Once I’m finished the shading, I scan the drawing at 600 dpi grey-scale. I find this setting works best for my purposes. Next, I open it in Photoshop and the first thing I do is select Image, mode then RGB so I can add the colour. Then I tweak the drawing a bit using the levels adjustment to bring out a little more detail in the lines. This can also be done during the scanning process, but I find it works better in Photoshop. Now the process of colouring begins by adding a new layer and naming it. For example, I will make a layer for face or skin tone. Next I go to my foreground colour picker to choose a suitable colour for my skin tone. For the Fairy Keeper I chose a medium pink-orange tone. Using a soft mechanical pencil brush, I begin adding colour to the face. While adding the colour I change the layer blending to “Colour Burn”. The layer blending is different for other parts of the drawing depending on the effect I’m looking for. For instance the clothes are done using a “Linear Burn” instead of the “Colour Burn” to give the colour a little more intensity. I also use “Overlay” on occasion. I will do each part of the face on a different layer then make a new group layer from selected layers and call it Fairy Keepers face. That way if I decide to change the colour of his eyes I can just go to the face group, find the eyes layer and change the colour. It’s also helpful using groups to keep the layers list from getting too long. From here I just do each part of the drawing adding layer after layer until I’m finished.  I used some special brushes to make the grasses and bubbles. I also added a couple of my individual fairies to this drawing of which I went through the same process to colour. One on the roof and the other behind a blade of grass. Now I’m finished colouring the drawing.

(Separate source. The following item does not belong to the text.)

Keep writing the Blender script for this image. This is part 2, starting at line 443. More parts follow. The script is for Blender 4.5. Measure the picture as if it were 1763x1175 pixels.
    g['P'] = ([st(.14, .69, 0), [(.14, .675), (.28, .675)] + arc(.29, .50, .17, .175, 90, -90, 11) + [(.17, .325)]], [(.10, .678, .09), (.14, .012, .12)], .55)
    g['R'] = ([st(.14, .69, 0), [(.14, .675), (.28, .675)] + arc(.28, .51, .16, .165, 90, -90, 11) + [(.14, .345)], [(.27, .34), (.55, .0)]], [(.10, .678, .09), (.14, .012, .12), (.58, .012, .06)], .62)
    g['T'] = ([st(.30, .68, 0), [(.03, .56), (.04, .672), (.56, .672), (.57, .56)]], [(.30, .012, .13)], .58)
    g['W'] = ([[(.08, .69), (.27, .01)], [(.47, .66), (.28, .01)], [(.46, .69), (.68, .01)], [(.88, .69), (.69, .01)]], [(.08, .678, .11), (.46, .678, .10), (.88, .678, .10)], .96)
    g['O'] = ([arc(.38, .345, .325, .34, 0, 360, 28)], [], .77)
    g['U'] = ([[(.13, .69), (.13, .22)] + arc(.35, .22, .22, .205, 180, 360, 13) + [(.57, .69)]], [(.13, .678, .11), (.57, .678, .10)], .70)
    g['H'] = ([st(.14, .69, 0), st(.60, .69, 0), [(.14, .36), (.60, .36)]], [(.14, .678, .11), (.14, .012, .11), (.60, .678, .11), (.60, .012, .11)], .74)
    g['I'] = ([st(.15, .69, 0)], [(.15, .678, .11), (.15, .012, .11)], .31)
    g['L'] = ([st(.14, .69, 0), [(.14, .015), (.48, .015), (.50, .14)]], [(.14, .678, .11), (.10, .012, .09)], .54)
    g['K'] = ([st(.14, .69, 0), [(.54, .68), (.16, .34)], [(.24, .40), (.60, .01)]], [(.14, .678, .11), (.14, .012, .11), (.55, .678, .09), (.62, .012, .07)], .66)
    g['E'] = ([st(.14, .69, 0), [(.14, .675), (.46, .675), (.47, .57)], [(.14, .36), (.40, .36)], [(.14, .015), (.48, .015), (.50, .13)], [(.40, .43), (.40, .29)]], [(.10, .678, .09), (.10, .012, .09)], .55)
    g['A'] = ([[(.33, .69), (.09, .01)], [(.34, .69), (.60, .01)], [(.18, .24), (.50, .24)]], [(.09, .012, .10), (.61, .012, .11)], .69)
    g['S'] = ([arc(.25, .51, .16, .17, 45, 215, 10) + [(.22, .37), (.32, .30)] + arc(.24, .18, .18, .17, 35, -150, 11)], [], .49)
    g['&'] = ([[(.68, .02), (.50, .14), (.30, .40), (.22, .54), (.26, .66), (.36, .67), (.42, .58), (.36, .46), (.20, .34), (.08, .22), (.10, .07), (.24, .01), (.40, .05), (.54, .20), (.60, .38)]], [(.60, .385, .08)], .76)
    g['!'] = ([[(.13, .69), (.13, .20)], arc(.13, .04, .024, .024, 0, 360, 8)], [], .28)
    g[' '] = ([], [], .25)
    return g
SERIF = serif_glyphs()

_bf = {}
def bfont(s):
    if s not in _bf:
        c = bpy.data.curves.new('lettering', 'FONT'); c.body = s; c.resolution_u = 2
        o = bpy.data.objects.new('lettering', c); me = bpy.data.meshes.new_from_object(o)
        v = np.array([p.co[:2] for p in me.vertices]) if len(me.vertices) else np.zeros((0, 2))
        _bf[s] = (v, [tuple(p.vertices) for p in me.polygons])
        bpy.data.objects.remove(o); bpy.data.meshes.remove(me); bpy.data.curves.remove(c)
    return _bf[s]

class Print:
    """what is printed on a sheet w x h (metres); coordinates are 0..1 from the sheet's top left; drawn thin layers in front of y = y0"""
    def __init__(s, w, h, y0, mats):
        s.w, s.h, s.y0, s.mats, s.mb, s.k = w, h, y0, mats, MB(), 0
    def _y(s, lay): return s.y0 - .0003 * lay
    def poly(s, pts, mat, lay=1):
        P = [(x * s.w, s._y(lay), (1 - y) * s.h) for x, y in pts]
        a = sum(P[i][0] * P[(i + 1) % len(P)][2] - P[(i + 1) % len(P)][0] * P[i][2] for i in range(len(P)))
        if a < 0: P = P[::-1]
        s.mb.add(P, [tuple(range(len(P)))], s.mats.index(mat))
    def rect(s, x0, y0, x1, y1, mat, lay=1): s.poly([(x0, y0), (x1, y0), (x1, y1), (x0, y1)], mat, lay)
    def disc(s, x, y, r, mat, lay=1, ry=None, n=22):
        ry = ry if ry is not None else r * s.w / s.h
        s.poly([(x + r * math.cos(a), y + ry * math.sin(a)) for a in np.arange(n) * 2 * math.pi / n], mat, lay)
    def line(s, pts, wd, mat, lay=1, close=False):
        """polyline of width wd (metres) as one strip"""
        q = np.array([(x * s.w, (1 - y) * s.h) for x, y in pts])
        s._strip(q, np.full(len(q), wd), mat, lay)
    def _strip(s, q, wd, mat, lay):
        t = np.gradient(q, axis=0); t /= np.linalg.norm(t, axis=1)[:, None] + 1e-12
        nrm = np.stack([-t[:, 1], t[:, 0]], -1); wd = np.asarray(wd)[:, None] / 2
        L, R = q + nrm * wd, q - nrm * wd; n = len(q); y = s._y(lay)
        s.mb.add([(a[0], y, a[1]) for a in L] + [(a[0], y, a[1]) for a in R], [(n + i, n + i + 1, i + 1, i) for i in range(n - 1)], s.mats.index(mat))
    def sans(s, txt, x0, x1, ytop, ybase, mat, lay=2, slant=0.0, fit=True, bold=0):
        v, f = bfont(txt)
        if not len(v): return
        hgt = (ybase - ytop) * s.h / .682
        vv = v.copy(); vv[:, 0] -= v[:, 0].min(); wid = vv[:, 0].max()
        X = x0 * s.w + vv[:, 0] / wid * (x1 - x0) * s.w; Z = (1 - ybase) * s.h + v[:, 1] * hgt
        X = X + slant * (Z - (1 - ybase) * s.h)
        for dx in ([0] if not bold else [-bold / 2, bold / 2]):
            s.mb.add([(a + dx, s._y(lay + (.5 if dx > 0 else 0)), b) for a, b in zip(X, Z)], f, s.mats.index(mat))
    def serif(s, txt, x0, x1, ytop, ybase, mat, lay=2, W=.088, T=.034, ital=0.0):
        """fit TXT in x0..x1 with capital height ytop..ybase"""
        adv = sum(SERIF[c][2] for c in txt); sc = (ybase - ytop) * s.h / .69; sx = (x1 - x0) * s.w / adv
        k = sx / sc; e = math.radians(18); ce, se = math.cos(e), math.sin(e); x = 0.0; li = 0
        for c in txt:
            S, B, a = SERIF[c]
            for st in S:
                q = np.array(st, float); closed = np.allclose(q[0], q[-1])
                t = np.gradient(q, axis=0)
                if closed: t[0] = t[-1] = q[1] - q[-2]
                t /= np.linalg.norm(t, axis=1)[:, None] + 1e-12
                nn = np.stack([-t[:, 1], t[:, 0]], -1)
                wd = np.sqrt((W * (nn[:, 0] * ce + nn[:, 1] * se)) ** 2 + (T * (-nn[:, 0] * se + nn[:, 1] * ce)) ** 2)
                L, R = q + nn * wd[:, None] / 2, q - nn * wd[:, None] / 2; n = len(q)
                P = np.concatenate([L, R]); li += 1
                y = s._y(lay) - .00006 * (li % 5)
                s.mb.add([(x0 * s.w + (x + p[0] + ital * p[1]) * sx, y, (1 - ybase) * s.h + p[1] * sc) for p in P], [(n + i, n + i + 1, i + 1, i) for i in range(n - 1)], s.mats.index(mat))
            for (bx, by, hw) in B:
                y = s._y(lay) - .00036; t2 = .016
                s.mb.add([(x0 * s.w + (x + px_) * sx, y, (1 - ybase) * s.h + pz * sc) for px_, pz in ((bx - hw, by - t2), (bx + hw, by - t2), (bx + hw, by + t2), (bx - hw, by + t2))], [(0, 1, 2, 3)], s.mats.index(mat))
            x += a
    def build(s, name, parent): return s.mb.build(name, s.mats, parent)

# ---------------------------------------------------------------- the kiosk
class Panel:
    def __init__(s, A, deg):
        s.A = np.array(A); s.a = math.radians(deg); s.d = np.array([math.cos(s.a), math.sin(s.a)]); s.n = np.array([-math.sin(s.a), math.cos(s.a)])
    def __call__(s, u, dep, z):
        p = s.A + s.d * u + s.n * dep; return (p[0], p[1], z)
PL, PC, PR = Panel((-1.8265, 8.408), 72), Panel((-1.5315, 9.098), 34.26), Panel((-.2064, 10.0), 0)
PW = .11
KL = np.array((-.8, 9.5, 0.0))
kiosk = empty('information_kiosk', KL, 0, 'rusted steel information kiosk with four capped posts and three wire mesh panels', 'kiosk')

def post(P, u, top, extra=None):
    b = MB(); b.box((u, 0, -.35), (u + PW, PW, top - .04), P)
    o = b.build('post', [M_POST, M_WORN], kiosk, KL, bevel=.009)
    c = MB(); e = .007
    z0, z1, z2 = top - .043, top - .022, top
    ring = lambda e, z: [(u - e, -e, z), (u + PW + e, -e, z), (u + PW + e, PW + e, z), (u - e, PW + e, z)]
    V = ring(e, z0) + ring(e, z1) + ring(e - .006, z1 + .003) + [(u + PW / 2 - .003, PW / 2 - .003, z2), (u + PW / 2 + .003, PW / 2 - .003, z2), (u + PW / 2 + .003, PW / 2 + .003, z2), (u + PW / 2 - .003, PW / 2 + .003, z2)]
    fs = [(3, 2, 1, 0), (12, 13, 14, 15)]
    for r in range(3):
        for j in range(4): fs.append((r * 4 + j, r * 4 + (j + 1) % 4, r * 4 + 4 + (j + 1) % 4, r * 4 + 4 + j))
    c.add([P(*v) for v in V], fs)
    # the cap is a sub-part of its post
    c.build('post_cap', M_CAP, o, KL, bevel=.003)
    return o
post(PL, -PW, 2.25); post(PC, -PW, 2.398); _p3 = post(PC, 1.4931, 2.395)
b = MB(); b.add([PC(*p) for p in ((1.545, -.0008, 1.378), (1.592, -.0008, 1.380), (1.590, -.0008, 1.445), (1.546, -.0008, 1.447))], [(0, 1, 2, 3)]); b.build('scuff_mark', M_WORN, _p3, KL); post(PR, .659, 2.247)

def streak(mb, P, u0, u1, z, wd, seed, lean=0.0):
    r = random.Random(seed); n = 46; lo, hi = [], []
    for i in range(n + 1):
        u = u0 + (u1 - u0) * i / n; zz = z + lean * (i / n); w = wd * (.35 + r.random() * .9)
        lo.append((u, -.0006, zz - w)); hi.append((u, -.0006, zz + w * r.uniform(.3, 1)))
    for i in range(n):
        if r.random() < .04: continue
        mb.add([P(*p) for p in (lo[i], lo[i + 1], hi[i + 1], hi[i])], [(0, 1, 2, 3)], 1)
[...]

For the last thing I open a template that I’m using for the frame around each of the drawings. Next I will go back to my finished drawing and flatten the layers and then drag it over to the template, size it to fit the square and change the outside colour of the square to match with my drawing. That’s it I’m done. I make a glossy print and put it on the wall with the rest of the fairy work I have done so far then go to work on the next drawing.

As I said at the beginning, this is not a lesson. I don’t always do things by the book where art is concerned, sometimes it works and sometimes it doesn’t, but I learn a lot with each endeavor and I really enjoy what I do.